Reproduce the material exactly, omitting nothing.

*Collected material*.
▬▬▬▬▬▬

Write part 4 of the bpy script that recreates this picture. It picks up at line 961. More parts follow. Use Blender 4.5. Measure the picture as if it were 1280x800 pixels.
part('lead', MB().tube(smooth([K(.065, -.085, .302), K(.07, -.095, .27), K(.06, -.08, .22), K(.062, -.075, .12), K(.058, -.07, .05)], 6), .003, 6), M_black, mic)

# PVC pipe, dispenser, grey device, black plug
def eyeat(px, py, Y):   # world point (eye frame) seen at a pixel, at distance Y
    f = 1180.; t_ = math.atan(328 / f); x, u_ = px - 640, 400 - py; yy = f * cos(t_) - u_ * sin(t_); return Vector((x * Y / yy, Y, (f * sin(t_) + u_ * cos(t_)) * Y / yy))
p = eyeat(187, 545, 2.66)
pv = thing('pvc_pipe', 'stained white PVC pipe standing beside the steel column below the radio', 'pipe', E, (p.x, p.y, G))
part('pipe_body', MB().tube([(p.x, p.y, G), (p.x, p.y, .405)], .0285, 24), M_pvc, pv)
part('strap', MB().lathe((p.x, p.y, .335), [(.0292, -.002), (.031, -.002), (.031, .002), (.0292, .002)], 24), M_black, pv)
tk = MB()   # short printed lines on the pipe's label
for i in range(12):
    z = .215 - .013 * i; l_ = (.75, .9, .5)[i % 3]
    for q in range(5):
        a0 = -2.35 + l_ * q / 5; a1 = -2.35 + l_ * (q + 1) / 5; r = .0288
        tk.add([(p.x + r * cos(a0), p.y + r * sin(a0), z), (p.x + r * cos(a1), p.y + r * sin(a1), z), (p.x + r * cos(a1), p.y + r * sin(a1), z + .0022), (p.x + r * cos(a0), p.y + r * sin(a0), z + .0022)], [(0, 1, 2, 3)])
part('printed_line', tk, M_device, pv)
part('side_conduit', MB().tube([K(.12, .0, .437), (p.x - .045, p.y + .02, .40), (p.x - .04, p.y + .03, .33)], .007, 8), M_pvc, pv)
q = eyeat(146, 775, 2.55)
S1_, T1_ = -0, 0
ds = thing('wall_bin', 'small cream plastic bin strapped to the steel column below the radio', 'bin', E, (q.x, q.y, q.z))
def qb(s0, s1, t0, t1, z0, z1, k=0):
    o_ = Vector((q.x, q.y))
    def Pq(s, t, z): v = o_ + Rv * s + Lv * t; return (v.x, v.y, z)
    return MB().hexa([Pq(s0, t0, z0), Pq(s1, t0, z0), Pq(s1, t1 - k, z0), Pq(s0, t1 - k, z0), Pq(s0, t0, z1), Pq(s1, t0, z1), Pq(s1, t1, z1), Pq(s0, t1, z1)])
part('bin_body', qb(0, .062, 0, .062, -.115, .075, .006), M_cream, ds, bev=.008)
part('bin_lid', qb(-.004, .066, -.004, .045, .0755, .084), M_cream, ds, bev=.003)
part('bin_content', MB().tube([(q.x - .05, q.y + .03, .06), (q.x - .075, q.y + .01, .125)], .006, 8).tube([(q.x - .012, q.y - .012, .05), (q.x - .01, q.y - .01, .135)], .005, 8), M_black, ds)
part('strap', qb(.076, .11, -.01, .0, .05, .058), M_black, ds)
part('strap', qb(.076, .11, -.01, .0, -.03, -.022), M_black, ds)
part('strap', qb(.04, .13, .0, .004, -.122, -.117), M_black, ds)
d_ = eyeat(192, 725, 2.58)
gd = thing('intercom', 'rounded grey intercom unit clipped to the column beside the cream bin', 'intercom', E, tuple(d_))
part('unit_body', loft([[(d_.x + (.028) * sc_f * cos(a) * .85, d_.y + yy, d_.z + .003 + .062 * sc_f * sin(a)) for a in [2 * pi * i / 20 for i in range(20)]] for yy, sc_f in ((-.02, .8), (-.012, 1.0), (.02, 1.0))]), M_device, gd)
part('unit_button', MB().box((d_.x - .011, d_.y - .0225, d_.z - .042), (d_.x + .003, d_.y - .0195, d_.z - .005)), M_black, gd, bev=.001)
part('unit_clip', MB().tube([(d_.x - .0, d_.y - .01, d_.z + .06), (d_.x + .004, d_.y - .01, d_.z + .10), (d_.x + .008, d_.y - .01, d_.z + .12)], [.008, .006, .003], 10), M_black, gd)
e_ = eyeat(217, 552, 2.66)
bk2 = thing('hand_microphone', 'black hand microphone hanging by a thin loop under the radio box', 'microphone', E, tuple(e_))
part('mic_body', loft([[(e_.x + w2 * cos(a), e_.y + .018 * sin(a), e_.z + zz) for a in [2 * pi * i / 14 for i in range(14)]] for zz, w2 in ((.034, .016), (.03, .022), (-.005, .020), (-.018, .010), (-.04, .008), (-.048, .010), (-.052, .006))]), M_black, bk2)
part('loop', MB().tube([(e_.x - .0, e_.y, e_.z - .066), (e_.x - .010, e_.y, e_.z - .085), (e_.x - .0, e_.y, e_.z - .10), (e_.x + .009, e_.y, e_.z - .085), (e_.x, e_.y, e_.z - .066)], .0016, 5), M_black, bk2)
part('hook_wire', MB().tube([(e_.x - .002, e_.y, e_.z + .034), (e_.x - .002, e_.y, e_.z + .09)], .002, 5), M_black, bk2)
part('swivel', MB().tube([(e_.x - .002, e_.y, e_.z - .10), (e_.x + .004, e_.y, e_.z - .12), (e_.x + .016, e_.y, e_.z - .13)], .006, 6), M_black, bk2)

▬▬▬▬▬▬

*Task solution*.
Write part 4 of the bpy script that recreates this picture. It picks up at line 961. More parts follow. Use Blender 4.5. Measure the picture as if it were 1280x800 pixels.
part('lead', MB().tube(smooth([K(.065, -.085, .302), K(.07, -.095, .27), K(.06, -.08, .22), K(.062, -.075, .12), K(.058, -.07, .05)], 6), .003, 6), M_black, mic)

# PVC pipe, dispenser, grey device, black plug
def eyeat(px, py, Y):   # world point (eye frame) seen at a pixel, at distance Y
    f = 1180.; t_ = math.atan(328 / f); x, u_ = px - 640, 400 - py; yy = f * cos(t_) - u_ * sin(t_); return Vector((x * Y / yy, Y, (f * sin(t_) + u_ * cos(t_)) * Y / yy))
p = eyeat(187, 545, 2.66)
pv = thing('pvc_pipe', 'stained white PVC pipe standing beside the steel column below the radio', 'pipe', E, (p.x, p.y, G))
part('pipe_body', MB().tube([(p.x, p.y, G), (p.x, p.y, .405)], .0285, 24), M_pvc, pv)
part('strap', MB().lathe((p.x, p.y, .335), [(.0292, -.002), (.031, -.002), (.031, .002), (.0292, .002)], 24), M_black, pv)
tk = MB()   # short printed lines on the pipe's label
for i in range(12):
    z = .215 - .013 * i; l_ = (.75, .9, .5)[i % 3]
    for q in range(5):
        a0 = -2.35 + l_ * q / 5; a1 = -2.35 + l_ * (q + 1) / 5; r = .0288
        tk.add([(p.x + r * cos(a0), p.y + r * sin(a0), z), (p.x + r * cos(a1), p.y + r * sin(a1), z), (p.x + r * cos(a1), p.y + r * sin(a1), z + .0022), (p.x + r * cos(a0), p.y + r * sin(a0), z + .0022)], [(0, 1, 2, 3)])
part('printed_line', tk, M_device, pv)
part('side_conduit', MB().tube([K(.12, .0, .437), (p.x - .045, p.y + .02, .40), (p.x - .04, p.y + .03, .33)], .007, 8), M_pvc, pv)
q = eyeat(146, 775, 2.55)
S1_, T1_ = -0, 0
ds = thing('wall_bin', 'small cream plastic bin strapped to the steel column below the radio', 'bin', E, (q.x, q.y, q.z))
def qb(s0, s1, t0, t1, z0, z1, k=0):
    o_ = Vector((q.x, q.y))
    def Pq(s, t, z): v = o_ + Rv * s + Lv * t; return (v.x, v.y, z)
    return MB().hexa([Pq(s0, t0, z0), Pq(s1, t0, z0), Pq(s1, t1 - k, z0), Pq(s0, t1 - k, z0), Pq(s0, t0, z1), Pq(s1, t0, z1), Pq(s1, t1, z1), Pq(s0, t1, z1)])
part('bin_body', qb(0, .062, 0, .062, -.115, .075, .006), M_cream, ds, bev=.008)
part('bin_lid', qb(-.004, .066, -.004, .045, .0755, .084), M_cream, ds, bev=.003)
part('bin_content', MB().tube([(q.x - .05, q.y + .03, .06), (q.x - .075, q.y + .01, .125)], .006, 8).tube([(q.x - .012, q.y - .012, .05), (q.x - .01, q.y - .01, .135)], .005, 8), M_black, ds)
part('strap', qb(.076, .11, -.01, .0, .05, .058), M_black, ds)
part('strap', qb(.076, .11, -.01, .0, -.03, -.022), M_black, ds)
part('strap', qb(.04, .13, .0, .004, -.122, -.117), M_black, ds)
d_ = eyeat(192, 725, 2.58)
gd = thing('intercom', 'rounded grey intercom unit clipped to the column beside the cream bin', 'intercom', E, tuple(d_))
part('unit_body', loft([[(d_.x + (.028) * sc_f * cos(a) * .85, d_.y + yy, d_.z + .003 + .062 * sc_f * sin(a)) for a in [2 * pi * i / 20 for i in range(20)]] for yy, sc_f in ((-.02, .8), (-.012, 1.0), (.02, 1.0))]), M_device, gd)
part('unit_button', MB().box((d_.x - .011, d_.y - .0225, d_.z - .042), (d_.x + .003, d_.y - .0195, d_.z - .005)), M_black, gd, bev=.001)
part('unit_clip', MB().tube([(d_.x - .0, d_.y - .01, d_.z + .06), (d_.x + .004, d_.y - .01, d_.z + .10), (d_.x + .008, d_.y - .01, d_.z + .12)], [.008, .006, .003], 10), M_black, gd)
e_ = eyeat(217, 552, 2.66)
bk2 = thing('hand_microphone', 'black hand microphone hanging by a thin loop under the radio box', 'microphone', E, tuple(e_))
part('mic_body', loft([[(e_.x + w2 * cos(a), e_.y + .018 * sin(a), e_.z + zz) for a in [2 * pi * i / 14 for i in range(14)]] for zz, w2 in ((.034, .016), (.03, .022), (-.005, .020), (-.018, .010), (-.04, .008), (-.048, .010), (-.052, .006))]), M_black, bk2)
part('loop', MB().tube([(e_.x - .0, e_.y, e_.z - .066), (e_.x - .010, e_.y, e_.z - .085), (e_.x - .0, e_.y, e_.z - .10), (e_.x + .009, e_.y, e_.z - .085), (e_.x, e_.y, e_.z - .066)], .0016, 5), M_black, bk2)
part('hook_wire', MB().tube([(e_.x - .002, e_.y, e_.z + .034), (e_.x - .002, e_.y, e_.z + .09)], .002, 5), M_black, bk2)
part('swivel', MB().tube([(e_.x - .002, e_.y, e_.z - .10), (e_.x + .004, e_.y, e_.z - .12), (e_.x + .016, e_.y, e_.z - .13)], .006, 6), M_black, bk2)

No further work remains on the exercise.